Ex 20,1-3.7-8.12-17: No tendrás otros dioses fuera de mí.
Sal 18: Señor, Tú tienes palabras de vida eterna.
1Co 22,25: Nosotros predicamos a Cristo crucificado.
Jn 2,13-25: Hablaba del templo de su cuerpo.
Los recuerdos de la infancia suelen venir asociados al hogar. Lo que fluía de modo natural se sostenía en una serie de normas no escritas que facilitaban la convivencia y que, de algún modo, han supuesto la base de nuestra educación. La disciplina amable y asumida con espontaneidad de la casa se llevaba al colegio, al juego, a las relaciones con los otros. El pulso con los padres para sobrepasar los límites trazados se ejercía en la desobediencia y esta, como un terremoto que agitaba los pilares del hogar, debía ser encauzada del mejor modo para evitar el caos en la familia.
La casa de Dios merece el orden más esmerado. En el punto culminante de su travesía por el desierto tras el paso por el Mar, lleva el Señor a su pueblo hasta el monte Sinaí, y en su cumbre le entrega por medio de Moisés su Ley. El Decálogo, las diez palabras, ofrecen un conjunto legal básico y fundamental, que, aunque no llega a tratar todos los asuntos de la vida, es fuente de inspiración para el resto de preceptos. Puso Dios su morada entre los israelitas y allí quiso que tuvieran disciplina para no perecer en la idolatría, acudiendo a falsos dioses, y en el fratricidio, ajenos a los derechos de sus prójimos. Todo en atención a procurar el espacio más hogareño en la casa común de Dios y los hombres y evitar el caos de un mundo donde se puede creer en cualquier cosa y se puede hacer lo que se quiera con el otro.

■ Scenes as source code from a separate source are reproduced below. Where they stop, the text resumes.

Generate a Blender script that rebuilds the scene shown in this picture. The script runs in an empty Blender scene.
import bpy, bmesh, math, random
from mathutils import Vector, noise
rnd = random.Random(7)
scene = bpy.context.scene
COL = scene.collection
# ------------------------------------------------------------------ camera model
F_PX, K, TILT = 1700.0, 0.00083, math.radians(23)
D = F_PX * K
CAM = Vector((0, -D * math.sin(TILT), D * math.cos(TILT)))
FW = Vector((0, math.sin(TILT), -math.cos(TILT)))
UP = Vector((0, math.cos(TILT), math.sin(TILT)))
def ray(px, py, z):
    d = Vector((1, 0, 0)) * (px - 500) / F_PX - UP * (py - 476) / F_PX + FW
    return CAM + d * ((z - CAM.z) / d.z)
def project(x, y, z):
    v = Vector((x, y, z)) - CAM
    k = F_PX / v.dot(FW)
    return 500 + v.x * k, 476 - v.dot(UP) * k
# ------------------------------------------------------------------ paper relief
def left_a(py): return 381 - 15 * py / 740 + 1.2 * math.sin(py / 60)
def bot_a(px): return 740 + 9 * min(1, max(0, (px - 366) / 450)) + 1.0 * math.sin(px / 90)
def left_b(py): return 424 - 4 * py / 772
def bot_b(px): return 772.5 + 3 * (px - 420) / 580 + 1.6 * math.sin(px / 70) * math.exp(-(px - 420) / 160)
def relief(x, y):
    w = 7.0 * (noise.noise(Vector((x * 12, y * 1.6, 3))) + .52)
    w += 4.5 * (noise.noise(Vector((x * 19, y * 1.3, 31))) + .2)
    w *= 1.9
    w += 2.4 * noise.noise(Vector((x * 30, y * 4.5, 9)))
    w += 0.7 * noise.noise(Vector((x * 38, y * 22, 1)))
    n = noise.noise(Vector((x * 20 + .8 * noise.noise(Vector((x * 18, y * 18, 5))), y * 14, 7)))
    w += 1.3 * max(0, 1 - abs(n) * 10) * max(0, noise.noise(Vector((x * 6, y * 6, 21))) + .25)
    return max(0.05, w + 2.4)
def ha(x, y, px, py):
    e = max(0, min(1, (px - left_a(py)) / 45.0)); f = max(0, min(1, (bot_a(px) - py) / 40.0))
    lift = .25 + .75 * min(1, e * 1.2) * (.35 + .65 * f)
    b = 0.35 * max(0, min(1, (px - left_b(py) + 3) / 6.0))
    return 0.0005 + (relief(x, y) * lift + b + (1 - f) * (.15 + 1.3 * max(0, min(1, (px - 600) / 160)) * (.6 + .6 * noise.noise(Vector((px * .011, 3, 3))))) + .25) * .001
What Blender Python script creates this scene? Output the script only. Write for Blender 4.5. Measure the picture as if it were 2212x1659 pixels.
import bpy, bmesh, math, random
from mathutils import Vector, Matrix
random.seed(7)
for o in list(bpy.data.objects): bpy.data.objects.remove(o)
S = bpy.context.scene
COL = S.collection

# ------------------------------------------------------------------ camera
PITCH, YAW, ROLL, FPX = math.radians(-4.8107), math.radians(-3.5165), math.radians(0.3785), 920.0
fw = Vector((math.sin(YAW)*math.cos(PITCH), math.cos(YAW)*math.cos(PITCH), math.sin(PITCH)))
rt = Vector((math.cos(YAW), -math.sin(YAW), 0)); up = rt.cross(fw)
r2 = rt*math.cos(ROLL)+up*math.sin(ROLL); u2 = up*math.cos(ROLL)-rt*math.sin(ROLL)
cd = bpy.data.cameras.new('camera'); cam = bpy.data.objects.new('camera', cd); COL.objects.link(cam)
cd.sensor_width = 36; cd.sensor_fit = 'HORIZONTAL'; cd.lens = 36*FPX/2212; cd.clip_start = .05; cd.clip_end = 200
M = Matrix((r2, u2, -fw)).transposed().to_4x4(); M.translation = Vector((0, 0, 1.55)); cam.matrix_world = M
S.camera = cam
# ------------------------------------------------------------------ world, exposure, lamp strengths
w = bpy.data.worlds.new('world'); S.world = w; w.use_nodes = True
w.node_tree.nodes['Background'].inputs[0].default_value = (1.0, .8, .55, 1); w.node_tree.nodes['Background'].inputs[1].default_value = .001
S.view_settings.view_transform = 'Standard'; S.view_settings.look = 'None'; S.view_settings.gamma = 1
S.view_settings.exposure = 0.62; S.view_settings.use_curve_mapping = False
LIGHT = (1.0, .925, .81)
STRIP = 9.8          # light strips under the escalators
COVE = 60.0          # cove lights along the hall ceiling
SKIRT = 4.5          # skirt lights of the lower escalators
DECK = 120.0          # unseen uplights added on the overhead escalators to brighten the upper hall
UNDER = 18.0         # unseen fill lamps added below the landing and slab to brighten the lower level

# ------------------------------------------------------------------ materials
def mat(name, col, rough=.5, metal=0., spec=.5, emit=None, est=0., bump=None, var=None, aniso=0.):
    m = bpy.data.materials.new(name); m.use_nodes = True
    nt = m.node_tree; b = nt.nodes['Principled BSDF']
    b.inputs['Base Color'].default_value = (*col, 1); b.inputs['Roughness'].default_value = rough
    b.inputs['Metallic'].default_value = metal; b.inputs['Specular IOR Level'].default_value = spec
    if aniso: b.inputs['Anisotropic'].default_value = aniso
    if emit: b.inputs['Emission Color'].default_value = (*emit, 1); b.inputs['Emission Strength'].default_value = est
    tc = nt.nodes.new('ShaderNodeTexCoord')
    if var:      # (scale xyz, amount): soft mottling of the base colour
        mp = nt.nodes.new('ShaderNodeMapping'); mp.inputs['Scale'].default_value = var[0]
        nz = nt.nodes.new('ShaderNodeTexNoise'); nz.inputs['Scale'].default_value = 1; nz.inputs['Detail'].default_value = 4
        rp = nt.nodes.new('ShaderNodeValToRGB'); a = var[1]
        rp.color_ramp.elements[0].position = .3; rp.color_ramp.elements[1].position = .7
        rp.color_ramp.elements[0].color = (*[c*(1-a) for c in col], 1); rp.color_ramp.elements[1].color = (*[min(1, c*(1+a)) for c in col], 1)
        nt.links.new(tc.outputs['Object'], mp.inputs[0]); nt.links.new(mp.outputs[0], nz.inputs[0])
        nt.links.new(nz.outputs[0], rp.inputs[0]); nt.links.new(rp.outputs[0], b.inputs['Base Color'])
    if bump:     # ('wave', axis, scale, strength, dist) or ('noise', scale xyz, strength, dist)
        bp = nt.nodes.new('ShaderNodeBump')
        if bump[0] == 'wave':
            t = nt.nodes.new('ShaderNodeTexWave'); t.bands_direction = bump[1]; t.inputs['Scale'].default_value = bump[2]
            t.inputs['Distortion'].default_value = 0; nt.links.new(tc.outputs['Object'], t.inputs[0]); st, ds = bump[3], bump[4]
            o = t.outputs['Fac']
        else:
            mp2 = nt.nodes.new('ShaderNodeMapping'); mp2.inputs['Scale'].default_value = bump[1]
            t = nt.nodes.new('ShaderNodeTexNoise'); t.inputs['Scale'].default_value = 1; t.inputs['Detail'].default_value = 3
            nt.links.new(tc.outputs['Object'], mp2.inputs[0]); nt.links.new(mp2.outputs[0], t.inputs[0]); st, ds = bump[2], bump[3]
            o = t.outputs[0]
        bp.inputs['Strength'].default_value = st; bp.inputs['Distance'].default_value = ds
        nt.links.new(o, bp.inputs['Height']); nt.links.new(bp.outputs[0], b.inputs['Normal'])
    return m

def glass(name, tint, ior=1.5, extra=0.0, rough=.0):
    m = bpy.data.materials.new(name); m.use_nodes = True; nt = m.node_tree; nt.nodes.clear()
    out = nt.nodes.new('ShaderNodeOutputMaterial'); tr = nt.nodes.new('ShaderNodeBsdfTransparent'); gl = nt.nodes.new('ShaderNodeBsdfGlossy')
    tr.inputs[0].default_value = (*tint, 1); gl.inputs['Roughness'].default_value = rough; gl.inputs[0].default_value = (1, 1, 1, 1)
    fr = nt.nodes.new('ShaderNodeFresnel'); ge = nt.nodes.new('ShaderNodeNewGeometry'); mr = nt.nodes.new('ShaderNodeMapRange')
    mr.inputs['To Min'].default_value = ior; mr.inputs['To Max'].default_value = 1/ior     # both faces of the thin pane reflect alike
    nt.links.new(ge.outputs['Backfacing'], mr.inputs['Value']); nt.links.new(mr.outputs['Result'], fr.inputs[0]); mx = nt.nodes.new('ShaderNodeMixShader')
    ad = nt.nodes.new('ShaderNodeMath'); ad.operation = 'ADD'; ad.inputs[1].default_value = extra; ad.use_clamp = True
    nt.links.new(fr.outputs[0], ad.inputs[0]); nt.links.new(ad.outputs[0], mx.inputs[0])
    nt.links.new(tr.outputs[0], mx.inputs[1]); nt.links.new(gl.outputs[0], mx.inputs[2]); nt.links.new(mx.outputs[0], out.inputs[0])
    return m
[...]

Con el tiempo el pueblo israelita, sabiéndose el pueblo escogido por el Señor, había como condensado la presencia hogareña de Dios en un edificio reservado para su encuentro con los hombres: el Templo de Jerusalén. Los múltiples templos de otras épocas, signo de esa sensibilidad humana de querer una casa para Dios, habían sido abandonados para el predominio final del único templo, signo de la unidad de Dios (uno y único) y de su Pueblo. La acción más significativa en aquel hogar común, como la casa de los padres, era el sacrificio. Cuando subió a aquel Templo al encuentro con su Padre, Jesús no reconoció la casa que el conocía en el hogar de la Trinidad. Había jaleo, barullo de compra y venta, comercio con animales. Esa práctica estaba autorizada y regulada por las autoridades del templo, facilitando la adquisición de animales para el sacrificio. Con la expulsión de los animales, ovejas y bueyes, el evangelista presenta a un Jesús que inaugura un nuevo culto donde Él mismo será el animal del sacrificio, el Cordero de Dios, porque Él es la autoridad que regula el culto, el nuevo modo de relación con Dios en continuidad con lo que pedían los profetas.
También hace alusión el evangelista dos veces a la memoria de los discípulos: en primer lugar ante el signo profético de la expulsión de los animales, "el celo de tu casa me devora", y luego tras su resurrección para dar sentido a sus palabras de levantar el templo en tres días. La memoria de los testigos de la vida del Maestro que son capaces de interpretar el significado real de los acontecimientos desde la persona de Cristo hace que se convierten en los transmisores autorizados de la identidad real de Jesús. El Espíritu les ha llevado a vincular las Escrituras con las acciones del Maestro, como en cumplimiento de ellas, y luego a reconocer a Jesús como Palabra misma, desbordando en plenitud todo lo dicho anteriormente. Las Palabras de vida eterna que tiene el Padre es Cristo y en Él encontramos toda la disciplina para que este hogar que es el mundo, la Iglesia, la familia y cada uno de nosotros sea lugar especial y privilegiado para el encuentro con Dios.
La disciplina de Cristo es la Cruz, lo que aturde a quienes esperan razones (los griegos y su ciencia) o signos (los judíos y sus milagros). La Cruz de Cristo se acerca por flancos muy diversos y, si no se rehúye, ofrece un acceso al misterio del amor libre y arrebatador de Dios, acerca al Hijo de Dios entregado, tan poderoso que es capaz de elegir libremente lo indeseado, lo aborrecible por ofrecer el mayor tesoro a los indeseados y desechados. Hace de esta manera hogar para todos, donde nadie es rechazado y el que rechaza se excluye a sí mismo del hogar porque hace violencia a la Ley, a Cristo, que es el Salvador de todos.
Los que creen por sus signos, pero sin encuentro con la Cruz, llegan a una fe sin suficiente raíz, de la que no se fía Jesús, porque solo la Cruz tiene el poder de convertir por completo a la persona y hacer de ella un hogar de calidad para invitar a Dios a morar allí.